Como objetivamente essa
transferência de votos do Partido Democrata, i.e. Hillary Clinton, para Donald
Trump representou outro aporte importante para os objetivos do milionário
republicano nesta última eleição. O que ele não pode contar é com a
sustentabilidade do seu elo com o voto dos rednecks.

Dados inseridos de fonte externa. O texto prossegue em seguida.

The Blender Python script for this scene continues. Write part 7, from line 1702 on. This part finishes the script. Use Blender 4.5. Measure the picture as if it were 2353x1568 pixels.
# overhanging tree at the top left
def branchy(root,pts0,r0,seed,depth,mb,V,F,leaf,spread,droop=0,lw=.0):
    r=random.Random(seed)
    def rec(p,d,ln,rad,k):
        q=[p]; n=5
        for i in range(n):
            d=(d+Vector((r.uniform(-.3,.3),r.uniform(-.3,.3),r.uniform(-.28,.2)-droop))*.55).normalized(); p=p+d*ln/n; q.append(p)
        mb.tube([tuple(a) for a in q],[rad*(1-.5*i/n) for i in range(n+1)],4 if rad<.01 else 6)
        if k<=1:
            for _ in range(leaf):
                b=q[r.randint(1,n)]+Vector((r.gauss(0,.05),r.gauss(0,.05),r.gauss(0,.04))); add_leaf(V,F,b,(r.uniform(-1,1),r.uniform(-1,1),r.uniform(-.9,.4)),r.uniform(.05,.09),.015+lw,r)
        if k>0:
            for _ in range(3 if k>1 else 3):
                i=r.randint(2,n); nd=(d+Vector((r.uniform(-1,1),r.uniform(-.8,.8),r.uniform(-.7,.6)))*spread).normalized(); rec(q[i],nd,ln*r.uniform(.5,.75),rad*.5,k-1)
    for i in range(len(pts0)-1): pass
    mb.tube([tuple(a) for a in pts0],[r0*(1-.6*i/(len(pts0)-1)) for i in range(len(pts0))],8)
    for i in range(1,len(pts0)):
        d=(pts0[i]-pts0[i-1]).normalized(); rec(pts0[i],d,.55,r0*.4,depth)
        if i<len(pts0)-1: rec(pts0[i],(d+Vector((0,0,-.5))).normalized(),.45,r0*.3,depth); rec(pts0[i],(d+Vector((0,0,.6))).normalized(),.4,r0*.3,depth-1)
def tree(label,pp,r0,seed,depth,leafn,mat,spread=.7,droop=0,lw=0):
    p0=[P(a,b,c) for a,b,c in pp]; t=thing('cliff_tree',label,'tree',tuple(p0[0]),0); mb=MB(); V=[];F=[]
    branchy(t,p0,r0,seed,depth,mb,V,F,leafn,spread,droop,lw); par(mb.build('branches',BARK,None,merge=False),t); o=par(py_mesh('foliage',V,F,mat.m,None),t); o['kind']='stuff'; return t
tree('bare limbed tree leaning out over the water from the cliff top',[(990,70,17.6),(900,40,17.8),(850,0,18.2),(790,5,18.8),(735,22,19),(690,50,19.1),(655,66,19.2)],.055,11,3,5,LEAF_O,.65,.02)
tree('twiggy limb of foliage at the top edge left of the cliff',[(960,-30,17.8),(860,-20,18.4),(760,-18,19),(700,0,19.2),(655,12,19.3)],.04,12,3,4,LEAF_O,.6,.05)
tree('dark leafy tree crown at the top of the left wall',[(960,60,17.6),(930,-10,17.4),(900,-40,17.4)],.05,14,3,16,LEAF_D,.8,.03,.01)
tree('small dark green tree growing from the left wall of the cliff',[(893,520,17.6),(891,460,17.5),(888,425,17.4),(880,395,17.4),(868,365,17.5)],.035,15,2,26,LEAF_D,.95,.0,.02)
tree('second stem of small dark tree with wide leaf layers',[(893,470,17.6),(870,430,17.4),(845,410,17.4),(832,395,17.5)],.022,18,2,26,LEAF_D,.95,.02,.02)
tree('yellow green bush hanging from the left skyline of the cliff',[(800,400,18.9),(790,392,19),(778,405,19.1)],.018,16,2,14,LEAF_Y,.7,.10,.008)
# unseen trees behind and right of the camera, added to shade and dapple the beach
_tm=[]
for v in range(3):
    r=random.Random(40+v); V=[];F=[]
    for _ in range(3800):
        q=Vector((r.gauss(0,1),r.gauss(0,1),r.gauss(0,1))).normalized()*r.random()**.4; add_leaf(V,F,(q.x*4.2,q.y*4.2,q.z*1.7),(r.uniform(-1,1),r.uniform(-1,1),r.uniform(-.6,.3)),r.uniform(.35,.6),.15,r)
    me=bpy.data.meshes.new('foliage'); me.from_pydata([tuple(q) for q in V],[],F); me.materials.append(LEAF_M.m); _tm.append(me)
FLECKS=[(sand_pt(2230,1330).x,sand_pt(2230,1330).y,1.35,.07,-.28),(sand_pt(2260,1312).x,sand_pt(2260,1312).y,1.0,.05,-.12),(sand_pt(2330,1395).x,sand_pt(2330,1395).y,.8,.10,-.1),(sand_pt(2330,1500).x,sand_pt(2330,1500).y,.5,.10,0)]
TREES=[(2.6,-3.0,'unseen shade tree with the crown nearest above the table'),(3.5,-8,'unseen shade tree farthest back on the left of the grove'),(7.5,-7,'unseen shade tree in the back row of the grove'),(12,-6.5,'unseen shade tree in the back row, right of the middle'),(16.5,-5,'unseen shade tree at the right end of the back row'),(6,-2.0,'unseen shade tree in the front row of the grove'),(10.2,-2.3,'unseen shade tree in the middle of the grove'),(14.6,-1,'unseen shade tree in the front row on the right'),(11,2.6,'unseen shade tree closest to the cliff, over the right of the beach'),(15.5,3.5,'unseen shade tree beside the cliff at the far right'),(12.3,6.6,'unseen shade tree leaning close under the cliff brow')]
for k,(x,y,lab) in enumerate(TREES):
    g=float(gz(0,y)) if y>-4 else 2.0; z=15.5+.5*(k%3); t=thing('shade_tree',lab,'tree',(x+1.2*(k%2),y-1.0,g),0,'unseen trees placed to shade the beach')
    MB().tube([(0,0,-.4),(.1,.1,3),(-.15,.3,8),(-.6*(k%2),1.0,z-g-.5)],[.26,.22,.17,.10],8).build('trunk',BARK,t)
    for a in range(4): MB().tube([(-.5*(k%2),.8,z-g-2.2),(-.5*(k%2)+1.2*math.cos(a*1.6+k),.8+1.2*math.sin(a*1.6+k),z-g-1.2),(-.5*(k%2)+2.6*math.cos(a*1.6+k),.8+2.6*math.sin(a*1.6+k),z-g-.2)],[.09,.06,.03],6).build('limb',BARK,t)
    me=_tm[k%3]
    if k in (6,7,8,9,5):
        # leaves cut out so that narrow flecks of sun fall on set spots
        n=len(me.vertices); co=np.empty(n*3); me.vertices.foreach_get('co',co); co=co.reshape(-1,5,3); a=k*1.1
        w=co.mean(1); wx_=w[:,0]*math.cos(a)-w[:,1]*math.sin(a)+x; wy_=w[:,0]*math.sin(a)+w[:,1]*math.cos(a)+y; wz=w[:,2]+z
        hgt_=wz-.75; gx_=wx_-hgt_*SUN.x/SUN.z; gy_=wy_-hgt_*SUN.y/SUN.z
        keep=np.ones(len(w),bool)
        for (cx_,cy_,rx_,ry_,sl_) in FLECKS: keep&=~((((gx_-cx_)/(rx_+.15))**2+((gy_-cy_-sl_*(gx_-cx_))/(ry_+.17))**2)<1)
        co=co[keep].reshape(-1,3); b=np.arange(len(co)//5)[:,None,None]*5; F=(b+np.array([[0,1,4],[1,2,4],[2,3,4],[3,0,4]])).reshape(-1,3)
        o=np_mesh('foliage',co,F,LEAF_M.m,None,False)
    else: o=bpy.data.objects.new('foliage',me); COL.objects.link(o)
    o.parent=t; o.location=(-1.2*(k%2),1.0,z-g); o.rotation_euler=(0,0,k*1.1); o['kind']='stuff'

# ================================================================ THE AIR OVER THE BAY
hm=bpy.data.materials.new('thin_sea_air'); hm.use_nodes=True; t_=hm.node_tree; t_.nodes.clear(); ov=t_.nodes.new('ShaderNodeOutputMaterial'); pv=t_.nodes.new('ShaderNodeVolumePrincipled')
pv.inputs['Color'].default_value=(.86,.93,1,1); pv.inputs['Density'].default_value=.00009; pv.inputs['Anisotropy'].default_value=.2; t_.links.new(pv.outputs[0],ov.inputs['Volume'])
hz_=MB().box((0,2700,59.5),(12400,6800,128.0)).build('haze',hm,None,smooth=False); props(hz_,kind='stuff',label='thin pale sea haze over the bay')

Se há - ou havia - forte corrente para a transferência dos votos dos
trabalhadores brancos de baixa escolaridade e igualmente baixa proficiência
profissional para o candidato republicano Trump, em detrimento do seu apoio
tradicional, dado às fileiras dos democratas, por motivos econômicos, conforme
a linha dos democratas nas suas alianças com os sindicatos de operários, e se
tivermos presente que as promessas de Trump baseadas na demagogia e no
oportunismo não parecem ter possibilidades mágicas de reverter os fenômenos industriais
que formaram o Cinturão da Ferrugem
(Rust Belt), o refluxo do operário de baixa qualificação para os candidatos
democratas parece ter maiores possibilidades do que as vazias promessas do
demagogo Trump.
Em seu artigo do New Yorker, que é anterior à eleição de Trump, George Packer
assinalava que Hillary estava consciente dessa 'invasão' pelo republicano de um
campo que pela deterioração de sua condição fabril se achava bastante
fragilizado quanto à possibilidade de que fosse arrebanhado pelo discurso de
demagogos, como foi justamente o caso.
Ainda que a posteriori, tem serventia o
conhecimento desse êxito paralelo do candidato Trump. Não lhe faltaram escrúpulos
para prometer situações que não poderia disponibilizar (deliver).
Se ganhou a eleição nessas
condições, nada garante que repita o sucesso da próxima vez.